EGE VE KARADENİZ BÖLGESİNİN ÇÖZÜM SÜRECİNE DESTEĞİ
Çelik, Ege ve Karadeniz bölgelerinde çözüm sürecine desteğin artırılması için özel bir program yapılıp yapılmayacağına ilişkin soru üzerine, bu bölgelerde sürece ilişkin daha fazla kafa karışıklığı olduğunu ifade ederek, diğer bölgelere göre sürece daha az destek olunduğunu hatırlattı.

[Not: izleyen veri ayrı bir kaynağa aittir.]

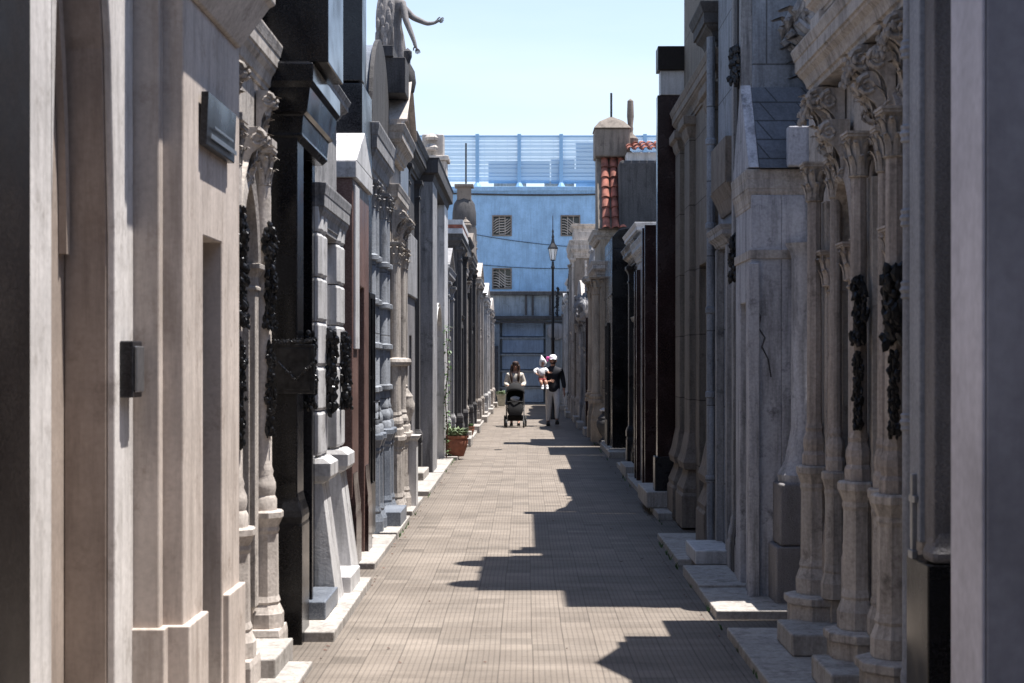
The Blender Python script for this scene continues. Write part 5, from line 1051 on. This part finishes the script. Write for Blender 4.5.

Son anketlerin ardından Karadeniz ve Ege bölgelerine, bakan ve AK Parti genel başkan yardımcılarının gönderildiğini belirten Çelik, şöyle konuştu:
"Hem Karadeniz bölgesi, Doğu ve Batı Karadeniz dahil olmak üzere hem Ege bölgesine arkadaşlarımız gittiler, araziye indiler. İl başkanlıklarımızın düzenlediği toplantılar yaptılar. STK'larla, medya mensuplarıyla bir araya geldiler. Kanaat önderlerini ziyaret ettiler. Esnaf ziyaretleri yapıldı. Dolu dolu programlar gerçekleştirildi. Kamuoyu algısını yönetmek çok kolay değil. Biz, üzerimize düşeni yapıyoruz. Ben, önümüzdeki süreçte de taşlar yerine oturduktan sonra bu bölgelerimizde bir endişe olmayacağına inanıyorum. Türkiye'deki genel desteğin yüzde 70'lere vardığını ifade etmiştim. Türkiye'nin her vilayetinde, her konuda aynı oranlarda bir destek veya aynı oranlarda karşı duruşun olması tabi ki söz konusu değil. Bunu da saygıyla normal karşılıyoruz. Ege bölgesindeki insanımızı, Karadeniz bölgesindeki insanımızı da ikna etmek, süreci daha iyi anlatmak bizim boynumuzun borcudur. Onların böyle bir algısı varsa, bana göre eksiklik onlar da değil. Bizim daha çok çalışma ve gayret içinde olmamız gerekiyor. Bunu da yaptık ve yapıyoruz."